筆者は『ジョーカー』を映画として楽しく観ることは出来ましたが、一方で心から楽しめていない自分もいました。なぜなら、近い将来、日本でもジョーカーのような人が生まれる可能性は十分にあるからです。

『年収300万円時代を生き抜く経済学』 という書籍が世に出てから16年が経ちました。当時は「そんなに年収が下がる訳ないだろう」という反応がほとんどだったそうですが、徐々に年収が下がっていくなかで、書籍も売れていったようです。

人間というのは実際にそうなっていく過程では、「自分だけはそうならない」と思いがちなものですが、ジョーカーを楽しく観れてしまった人はまさにその状況にあるのかもしれません。行動経済学ではこのような考えを「正常性バイアス」といいます。

日本でも既に格差は広がっている

国税庁が9月に発表した『平成30年分⺠間給与実態統計調査結果』によると、会社員やパートの方が平成30年の1年間に得た給与の平均は440万7千円となっています。「なんだ、まだ年収300万円まで下がってないじゃないか」と思われる方もいるかもしれません。

しかし、このデータを「役員を除く正社員」と、「非正規社員」に分けてみると、印象は変わるでしょう。「役員を除く正社員」の平均給与は503万5千円、一方で「⾮正規社員」の平均給与は179万円となっています。

総務省統計局が発表した『労働力調査』によると、平成30年平均の「役員を除く雇用者」の数は5,569万人となっていますが、そのうち「非正規の職員・従業員」は2,120万人となっています。

つまり、約37.9%の雇用者は非正規社員になります。つまり、先程のデータと併せて考えれば、労働者の4割弱は年収300万円どころか、その半額に近いレベルまで落ちてしまっているのです。

また、収入の格差は当然貯蓄の差にも表れます。下図は総務省統計局が発表している家計調査のデータです。負債の多くは住宅ローンが最も大きいと考えられます。貯蓄がない世帯ほど家計に占める純負債(貯蓄から負債を差し引いた額)が大きいことが分かるかと思います。

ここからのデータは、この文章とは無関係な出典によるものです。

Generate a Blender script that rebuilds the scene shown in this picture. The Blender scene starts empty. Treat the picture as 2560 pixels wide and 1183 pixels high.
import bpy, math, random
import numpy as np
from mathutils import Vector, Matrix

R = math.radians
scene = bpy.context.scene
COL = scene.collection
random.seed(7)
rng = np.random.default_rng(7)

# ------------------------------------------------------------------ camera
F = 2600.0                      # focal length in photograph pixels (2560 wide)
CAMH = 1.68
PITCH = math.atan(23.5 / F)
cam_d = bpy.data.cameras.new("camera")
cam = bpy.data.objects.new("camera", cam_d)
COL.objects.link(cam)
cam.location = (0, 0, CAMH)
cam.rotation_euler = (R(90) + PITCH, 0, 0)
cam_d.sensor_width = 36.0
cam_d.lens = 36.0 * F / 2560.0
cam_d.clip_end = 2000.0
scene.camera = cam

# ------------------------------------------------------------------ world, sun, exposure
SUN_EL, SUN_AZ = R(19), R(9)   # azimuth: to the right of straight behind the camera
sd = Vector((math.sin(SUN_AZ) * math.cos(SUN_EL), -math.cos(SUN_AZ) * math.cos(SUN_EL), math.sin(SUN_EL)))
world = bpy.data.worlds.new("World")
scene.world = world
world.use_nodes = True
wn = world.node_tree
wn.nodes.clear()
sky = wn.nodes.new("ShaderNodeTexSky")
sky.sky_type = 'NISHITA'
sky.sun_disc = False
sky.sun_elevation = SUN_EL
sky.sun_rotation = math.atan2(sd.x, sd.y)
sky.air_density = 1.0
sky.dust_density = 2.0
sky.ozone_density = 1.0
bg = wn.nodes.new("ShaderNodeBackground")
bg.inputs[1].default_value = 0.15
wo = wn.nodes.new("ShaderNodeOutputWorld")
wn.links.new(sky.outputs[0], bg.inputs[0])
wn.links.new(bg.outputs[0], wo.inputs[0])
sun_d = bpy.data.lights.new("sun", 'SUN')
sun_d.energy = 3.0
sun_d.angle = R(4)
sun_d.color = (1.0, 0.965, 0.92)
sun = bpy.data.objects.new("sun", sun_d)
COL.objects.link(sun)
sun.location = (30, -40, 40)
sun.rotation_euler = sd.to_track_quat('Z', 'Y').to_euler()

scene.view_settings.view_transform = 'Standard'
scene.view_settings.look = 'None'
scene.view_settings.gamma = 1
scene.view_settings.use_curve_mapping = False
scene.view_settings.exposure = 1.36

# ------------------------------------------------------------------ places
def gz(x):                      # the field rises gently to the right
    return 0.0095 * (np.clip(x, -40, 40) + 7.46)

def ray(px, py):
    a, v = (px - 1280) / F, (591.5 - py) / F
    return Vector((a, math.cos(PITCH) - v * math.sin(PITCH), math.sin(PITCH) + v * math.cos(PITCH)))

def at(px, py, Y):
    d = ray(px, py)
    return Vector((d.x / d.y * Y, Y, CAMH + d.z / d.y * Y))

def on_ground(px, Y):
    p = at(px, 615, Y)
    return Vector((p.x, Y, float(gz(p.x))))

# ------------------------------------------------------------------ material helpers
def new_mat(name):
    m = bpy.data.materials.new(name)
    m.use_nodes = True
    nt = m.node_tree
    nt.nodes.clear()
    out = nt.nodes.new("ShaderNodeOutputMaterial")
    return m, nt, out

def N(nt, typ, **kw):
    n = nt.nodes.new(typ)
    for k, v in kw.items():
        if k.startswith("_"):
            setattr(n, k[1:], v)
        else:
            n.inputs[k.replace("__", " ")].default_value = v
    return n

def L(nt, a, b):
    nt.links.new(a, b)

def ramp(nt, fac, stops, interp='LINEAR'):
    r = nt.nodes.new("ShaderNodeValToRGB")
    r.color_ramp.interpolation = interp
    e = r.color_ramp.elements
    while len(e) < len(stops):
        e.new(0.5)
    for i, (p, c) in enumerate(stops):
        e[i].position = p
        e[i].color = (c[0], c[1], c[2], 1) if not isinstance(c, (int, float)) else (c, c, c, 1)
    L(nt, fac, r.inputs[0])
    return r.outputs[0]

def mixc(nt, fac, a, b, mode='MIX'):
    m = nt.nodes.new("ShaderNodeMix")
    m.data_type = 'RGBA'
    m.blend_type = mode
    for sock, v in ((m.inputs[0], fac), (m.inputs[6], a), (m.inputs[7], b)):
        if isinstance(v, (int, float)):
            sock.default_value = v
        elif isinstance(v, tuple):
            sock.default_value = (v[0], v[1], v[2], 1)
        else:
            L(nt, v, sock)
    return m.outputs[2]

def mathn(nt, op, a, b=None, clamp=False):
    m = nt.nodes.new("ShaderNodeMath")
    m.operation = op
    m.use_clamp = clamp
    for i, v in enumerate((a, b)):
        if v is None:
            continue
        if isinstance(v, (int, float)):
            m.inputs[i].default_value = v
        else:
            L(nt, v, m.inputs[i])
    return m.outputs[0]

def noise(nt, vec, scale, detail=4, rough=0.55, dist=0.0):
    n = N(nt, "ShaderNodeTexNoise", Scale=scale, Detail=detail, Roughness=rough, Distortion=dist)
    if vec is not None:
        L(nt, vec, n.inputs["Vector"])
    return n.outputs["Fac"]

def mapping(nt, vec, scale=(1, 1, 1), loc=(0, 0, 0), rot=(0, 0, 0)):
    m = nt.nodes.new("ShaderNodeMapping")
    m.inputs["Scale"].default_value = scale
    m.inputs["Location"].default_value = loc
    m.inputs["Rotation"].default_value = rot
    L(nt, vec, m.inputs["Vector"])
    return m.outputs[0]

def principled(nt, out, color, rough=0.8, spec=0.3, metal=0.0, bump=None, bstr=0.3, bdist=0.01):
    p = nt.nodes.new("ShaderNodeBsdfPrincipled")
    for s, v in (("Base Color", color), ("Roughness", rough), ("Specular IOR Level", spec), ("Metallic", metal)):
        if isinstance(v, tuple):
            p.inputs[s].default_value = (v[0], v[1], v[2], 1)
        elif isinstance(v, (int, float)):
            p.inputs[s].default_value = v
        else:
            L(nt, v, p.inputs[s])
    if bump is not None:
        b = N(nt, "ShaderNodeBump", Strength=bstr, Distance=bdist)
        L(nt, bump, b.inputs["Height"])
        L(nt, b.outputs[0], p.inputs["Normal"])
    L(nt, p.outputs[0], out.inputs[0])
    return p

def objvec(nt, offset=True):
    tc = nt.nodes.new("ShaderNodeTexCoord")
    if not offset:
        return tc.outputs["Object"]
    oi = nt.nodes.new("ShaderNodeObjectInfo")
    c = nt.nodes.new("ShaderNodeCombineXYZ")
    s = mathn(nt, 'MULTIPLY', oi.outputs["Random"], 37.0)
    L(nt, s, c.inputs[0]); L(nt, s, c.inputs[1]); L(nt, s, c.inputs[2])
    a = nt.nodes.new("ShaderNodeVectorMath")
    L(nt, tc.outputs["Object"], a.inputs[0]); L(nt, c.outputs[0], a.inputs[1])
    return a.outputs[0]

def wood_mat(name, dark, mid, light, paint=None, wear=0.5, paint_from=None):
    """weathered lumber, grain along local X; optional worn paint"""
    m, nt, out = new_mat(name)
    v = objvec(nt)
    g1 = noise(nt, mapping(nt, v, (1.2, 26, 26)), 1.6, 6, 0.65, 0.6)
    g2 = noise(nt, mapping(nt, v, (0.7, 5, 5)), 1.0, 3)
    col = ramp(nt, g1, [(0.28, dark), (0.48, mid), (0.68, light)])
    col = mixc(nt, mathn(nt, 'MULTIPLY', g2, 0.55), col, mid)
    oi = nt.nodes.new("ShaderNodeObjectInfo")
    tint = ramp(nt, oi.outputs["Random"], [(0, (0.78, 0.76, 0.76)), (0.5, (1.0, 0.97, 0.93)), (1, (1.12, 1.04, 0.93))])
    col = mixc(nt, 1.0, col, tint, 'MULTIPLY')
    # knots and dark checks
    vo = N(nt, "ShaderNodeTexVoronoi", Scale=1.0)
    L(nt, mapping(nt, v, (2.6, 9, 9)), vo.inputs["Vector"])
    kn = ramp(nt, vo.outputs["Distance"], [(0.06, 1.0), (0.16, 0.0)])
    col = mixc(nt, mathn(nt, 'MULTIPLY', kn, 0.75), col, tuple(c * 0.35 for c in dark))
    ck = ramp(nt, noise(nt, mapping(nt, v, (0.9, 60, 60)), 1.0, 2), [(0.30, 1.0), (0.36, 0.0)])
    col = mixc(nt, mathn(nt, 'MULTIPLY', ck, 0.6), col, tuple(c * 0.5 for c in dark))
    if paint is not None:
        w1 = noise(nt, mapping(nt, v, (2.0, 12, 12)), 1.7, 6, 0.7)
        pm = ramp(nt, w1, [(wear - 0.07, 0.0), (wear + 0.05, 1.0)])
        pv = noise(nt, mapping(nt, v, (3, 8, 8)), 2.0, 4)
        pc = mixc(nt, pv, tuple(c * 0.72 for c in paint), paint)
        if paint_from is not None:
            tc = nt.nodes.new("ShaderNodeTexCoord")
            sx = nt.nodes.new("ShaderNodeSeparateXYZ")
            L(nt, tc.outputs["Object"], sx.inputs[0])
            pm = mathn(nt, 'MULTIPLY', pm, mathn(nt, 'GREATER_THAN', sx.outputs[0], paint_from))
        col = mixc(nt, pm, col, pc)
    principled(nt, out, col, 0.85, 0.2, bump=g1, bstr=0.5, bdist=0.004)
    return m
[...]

下図は現在貯蓄高を低い方から高い世帯へと順に並べて五等分した際に各階級がどのようなかたちで資産を保有しているかを表したものです。

当然ですが、貯蓄の少ない世帯は半分以上を普通預金として持ち、有価証券での運用はほとんどしていません。貯蓄が増える程、資産を有価証券で運用していることが分かります。

先程の図と下図を併せて考えると、稼いでも稼いでも負債の返済だけで精いっぱいで、なかなか資産が積みあがっていかない世帯がある一方で、富める世帯は余剰資金を運用して更に資産を増やしていくという構図が見てとれます。

まとめ

もちろん例外はありますが、日本で働いているほとんどの人が会社員であることを考えると、一般的には一人の人間が1年のうちに稼げる金額には限界があります。

そして、誰しも1日は24時間しかありません。そうなると、資産を効率的に増やすにはお金にも働いてもらう必要があります。そこで重要になってくるのが投資です。

いま投資に充てるお金のない人は現職での収入を上げたり、複数の収入源を持つことで資産を積み上げていくことに集中すべきですが、既に一定の資産を持っている人はしっかりと計画的に投資をして、効率的に資産を積み上げていきましょう。この超低金利時代、お金は寝かしておくと何ももたらしてくれませんよ。